## Aim of the task
Work through the data below line by line and say how many lines hold "scene"; give only the number.

## Collected material
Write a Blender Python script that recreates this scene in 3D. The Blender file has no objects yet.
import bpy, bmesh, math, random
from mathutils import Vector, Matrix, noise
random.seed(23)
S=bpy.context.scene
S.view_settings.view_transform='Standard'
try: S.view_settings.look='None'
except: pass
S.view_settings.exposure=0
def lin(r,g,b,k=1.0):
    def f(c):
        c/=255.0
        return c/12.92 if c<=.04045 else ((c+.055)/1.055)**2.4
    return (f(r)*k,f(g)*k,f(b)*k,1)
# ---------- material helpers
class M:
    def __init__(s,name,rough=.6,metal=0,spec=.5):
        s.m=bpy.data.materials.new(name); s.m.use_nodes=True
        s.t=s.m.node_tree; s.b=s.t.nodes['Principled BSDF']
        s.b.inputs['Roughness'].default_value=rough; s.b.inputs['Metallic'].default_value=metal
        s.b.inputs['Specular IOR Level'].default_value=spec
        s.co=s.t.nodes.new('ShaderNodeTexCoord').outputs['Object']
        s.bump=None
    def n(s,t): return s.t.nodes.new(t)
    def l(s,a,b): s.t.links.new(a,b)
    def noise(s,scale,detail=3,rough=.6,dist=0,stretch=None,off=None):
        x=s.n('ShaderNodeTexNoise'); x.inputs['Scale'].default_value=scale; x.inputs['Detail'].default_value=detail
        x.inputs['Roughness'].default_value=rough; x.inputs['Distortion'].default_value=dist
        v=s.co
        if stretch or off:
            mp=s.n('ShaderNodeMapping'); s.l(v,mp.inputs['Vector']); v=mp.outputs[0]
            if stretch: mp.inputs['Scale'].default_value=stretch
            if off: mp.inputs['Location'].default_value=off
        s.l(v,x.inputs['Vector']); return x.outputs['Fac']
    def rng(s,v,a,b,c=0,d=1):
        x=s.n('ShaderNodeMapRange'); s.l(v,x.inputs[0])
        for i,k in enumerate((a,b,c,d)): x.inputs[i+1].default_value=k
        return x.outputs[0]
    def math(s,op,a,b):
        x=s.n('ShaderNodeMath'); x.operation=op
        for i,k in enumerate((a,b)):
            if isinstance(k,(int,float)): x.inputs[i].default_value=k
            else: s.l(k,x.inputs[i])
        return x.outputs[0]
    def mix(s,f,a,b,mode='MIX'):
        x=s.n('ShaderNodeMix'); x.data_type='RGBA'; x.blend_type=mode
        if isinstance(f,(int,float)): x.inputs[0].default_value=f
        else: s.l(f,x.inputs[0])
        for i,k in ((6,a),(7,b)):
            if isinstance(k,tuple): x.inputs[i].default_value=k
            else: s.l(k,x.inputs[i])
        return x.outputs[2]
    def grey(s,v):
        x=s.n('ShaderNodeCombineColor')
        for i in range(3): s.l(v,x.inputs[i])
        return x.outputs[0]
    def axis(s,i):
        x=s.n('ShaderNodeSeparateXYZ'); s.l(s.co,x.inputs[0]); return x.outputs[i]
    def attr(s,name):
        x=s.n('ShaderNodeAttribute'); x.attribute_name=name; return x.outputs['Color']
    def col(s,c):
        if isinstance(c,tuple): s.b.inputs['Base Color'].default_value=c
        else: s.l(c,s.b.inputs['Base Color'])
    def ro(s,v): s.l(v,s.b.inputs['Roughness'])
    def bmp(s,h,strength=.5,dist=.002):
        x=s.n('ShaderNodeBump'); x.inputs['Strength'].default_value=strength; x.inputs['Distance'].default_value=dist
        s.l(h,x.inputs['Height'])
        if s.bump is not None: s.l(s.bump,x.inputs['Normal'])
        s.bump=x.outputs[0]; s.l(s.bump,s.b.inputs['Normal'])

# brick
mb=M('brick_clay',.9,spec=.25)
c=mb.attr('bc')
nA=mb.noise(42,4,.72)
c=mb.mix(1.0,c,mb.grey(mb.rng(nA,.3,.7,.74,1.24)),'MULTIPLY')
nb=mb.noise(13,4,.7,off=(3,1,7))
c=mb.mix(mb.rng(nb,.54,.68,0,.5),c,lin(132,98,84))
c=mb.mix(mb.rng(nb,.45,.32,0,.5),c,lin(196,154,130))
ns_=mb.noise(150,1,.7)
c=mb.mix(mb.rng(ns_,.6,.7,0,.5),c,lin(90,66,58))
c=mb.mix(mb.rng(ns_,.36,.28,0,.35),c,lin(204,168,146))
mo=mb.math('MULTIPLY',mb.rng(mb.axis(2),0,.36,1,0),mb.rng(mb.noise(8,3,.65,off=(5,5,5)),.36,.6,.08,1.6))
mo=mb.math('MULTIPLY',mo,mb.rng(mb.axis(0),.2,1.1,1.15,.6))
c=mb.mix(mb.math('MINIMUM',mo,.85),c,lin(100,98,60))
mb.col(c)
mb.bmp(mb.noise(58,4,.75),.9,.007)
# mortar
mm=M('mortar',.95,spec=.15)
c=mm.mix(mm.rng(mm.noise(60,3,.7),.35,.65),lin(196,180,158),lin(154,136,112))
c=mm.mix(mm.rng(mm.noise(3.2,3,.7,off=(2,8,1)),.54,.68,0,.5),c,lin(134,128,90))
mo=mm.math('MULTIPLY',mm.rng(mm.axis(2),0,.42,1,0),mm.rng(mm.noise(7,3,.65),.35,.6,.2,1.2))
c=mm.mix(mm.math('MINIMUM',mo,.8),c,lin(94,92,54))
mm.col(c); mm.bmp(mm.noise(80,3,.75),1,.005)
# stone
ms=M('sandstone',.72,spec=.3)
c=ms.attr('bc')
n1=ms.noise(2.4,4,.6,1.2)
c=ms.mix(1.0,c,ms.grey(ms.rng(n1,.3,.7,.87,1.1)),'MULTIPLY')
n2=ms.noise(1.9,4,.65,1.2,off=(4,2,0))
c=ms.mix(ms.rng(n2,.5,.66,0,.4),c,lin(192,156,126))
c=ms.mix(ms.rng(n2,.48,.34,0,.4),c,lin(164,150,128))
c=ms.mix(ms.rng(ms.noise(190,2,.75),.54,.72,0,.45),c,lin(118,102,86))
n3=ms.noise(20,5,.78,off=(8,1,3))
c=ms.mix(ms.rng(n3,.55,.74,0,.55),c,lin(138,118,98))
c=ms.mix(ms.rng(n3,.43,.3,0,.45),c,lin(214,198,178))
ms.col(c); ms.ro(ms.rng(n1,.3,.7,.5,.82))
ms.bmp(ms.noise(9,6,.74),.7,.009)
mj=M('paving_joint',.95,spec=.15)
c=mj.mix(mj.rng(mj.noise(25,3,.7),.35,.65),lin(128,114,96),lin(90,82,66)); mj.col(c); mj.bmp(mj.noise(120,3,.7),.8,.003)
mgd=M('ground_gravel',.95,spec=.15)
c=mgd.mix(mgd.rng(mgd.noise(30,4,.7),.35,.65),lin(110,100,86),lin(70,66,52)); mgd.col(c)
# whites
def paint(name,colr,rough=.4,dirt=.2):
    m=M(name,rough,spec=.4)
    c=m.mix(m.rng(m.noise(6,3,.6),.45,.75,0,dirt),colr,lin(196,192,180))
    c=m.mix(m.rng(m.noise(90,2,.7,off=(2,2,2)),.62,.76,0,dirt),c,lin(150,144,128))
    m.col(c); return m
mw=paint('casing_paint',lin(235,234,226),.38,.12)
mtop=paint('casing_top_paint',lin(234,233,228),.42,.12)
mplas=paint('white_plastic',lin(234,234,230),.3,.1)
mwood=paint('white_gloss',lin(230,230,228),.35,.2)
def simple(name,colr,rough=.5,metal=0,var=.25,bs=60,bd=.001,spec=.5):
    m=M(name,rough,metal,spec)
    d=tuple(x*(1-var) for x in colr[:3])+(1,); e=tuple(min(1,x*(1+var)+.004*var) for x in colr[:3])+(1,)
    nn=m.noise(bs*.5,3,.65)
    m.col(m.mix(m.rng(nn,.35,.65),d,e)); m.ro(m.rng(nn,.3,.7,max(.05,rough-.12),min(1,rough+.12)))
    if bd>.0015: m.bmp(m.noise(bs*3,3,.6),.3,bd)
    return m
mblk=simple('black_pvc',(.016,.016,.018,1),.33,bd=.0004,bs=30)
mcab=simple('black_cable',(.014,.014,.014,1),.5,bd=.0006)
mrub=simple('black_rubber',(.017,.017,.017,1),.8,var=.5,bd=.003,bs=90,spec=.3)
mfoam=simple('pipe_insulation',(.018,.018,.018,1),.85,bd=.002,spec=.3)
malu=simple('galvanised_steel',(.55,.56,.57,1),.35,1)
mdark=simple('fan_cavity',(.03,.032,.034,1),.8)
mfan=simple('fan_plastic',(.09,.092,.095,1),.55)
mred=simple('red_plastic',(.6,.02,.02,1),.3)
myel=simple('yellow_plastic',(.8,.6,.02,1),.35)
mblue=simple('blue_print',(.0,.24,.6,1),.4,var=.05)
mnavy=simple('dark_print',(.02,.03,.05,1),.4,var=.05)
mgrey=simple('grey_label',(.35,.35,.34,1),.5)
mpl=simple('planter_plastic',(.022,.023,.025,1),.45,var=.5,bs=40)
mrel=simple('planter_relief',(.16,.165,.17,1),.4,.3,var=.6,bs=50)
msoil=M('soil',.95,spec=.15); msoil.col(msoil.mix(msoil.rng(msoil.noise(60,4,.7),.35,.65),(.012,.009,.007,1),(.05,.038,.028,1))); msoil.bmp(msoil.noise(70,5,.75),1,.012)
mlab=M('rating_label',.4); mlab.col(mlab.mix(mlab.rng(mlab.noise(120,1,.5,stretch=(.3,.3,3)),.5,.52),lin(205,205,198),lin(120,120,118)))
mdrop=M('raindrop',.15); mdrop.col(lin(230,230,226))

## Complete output
2